Why run it: To identify landing pages that met audience expectations, resulting in high click or conversion ratios. This data can be sorted by website URL, account, campaign, and ad group. For example, if ad impressions at those URLs yield a low click-through-rate, then you might decide to exclude those websites from your campaign.
Ad dynamic text What it shows: The impressions, clicks, spend, and average cost-per-click of your dynamic text strings. This data can be sorted by ad title, destination URL, or the param dynamic text placeholders. Why run it: To identify which dynamic text strings are performing well and which strings you might consider changing.
Rich ad component What it shows: The component clicks and component click-through rate of your rich ads. This data can be sorted by rich ad subtype, ad title, and component.
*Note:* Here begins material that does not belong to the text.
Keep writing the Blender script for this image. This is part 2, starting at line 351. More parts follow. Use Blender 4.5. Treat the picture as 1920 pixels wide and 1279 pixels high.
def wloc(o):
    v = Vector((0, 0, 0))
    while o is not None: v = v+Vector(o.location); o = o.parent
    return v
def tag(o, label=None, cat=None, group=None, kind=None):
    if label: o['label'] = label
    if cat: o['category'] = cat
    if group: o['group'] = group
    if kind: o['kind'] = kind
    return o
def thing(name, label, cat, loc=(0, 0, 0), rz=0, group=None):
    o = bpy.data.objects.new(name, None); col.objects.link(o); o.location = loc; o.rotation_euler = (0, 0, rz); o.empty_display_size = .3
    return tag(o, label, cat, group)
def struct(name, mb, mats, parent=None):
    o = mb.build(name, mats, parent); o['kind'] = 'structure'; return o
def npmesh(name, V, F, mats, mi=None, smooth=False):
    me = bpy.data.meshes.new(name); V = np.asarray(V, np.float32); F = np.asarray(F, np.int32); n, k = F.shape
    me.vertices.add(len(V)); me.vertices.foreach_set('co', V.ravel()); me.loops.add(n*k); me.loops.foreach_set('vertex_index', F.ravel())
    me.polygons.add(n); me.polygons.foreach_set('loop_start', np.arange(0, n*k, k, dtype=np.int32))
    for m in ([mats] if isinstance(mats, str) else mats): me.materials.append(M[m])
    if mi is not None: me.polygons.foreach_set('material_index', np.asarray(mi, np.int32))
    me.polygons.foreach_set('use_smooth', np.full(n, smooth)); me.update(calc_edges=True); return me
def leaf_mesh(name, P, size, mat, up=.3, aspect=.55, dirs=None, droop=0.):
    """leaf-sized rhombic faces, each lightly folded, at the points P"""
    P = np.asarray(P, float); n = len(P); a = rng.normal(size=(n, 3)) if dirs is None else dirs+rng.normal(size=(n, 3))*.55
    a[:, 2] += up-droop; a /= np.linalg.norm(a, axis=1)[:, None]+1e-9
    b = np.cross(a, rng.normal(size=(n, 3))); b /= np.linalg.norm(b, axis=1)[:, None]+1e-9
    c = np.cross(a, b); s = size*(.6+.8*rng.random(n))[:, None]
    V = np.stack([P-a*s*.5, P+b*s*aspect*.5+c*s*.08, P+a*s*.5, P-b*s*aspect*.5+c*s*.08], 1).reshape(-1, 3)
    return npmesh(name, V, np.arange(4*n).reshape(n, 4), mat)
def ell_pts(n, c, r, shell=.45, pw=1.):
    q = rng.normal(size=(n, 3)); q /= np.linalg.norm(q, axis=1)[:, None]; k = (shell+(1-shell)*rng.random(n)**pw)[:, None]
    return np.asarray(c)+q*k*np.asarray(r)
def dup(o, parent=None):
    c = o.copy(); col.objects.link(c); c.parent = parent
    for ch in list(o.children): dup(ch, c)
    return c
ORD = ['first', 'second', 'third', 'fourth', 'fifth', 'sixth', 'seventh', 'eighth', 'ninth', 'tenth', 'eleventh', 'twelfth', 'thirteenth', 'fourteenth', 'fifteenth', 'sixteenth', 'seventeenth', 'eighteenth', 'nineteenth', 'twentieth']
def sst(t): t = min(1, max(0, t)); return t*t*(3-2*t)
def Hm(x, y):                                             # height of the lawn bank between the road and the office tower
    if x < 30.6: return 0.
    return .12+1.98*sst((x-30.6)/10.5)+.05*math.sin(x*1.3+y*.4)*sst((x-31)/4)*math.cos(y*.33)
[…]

Audiences What it shows: The impressions, clicks, revenue, and conversions for your audiences. Why run it: To evaluate performance of remarketing campaigns.
Goals What it shows: The spend, revenue, assists, conversions, and conversion steps of your websites. This data can be sorted by account, ad group, campaign, keyword, and goal. Why run it: To discover whether visitors who arrive at your website via an Ad click, complete the steps on conversion pages of your website.
Conversions What it shows: The conversions, assists, revenue, and revenue per conversion for your campaigns. This data can be sorted by account, ad group, campaign, keyword, and device type.
Why run it: To understand which campaigns and keywords are leading customers to complete conversion actions. Ad extension by keyword What it shows: The impressions, clicks, spend, and average cost-per-click of your extensions for each keyword. This data can be sorted by keyword, keyword ID, ad extension type, and ad extension version. Why run it: To compare how well different versions of your ad extensions are performing for each keyword.
Ad extension by ad What it shows: The aggregated extension impressions, clicks, spend, and average cost-per-click by ad. This data can be sorted by ad ID, ad title, ad extension type, and ad extension version.
Why run it: To compare how well different versions of your ad extensions are performing with each ad. Ad extension details What it shows: The impressions, clicks, spend, and average cost-per-click of individual extension items.
This data can be sorted by the individual ad extension property value, ad extension ID, and ad extension type. Why run it: To discover the effectiveness of individual ad extension items, for example, each link of a sitelink extension. Call forwarding detail What it shows: Duration for each forwarded call that originated from a call ad extension.
Why run it: To discover which accounts, campaigns, or ad groups are driving the most completed phone calls. Product partition What it shows: The impressions, clicks, spend, average cost-per-click and average conversion for each product group in your Microsoft Shopping Campaigns. Why run it: To see the performance data for the product groups in your shopping campaigns and to optimize your campaigns accordingly.
Product partition unit What it shows: The impressions, clicks, spend, average cost-per-click, and average conversions for each product group in your Microsoft Shopping Campaigns.
Depending on the report time and columns you choose, the report may include more than one row per product group. Product dimension What it shows: The impressions, clicks, spend, average cost-per-click and conversion for each product in your catalog each line item in Microsoft Merchant Center catalog. Why run it: To figure out which of your products are triggering ads and getting the most clicks, and optimize the ones not performing so well.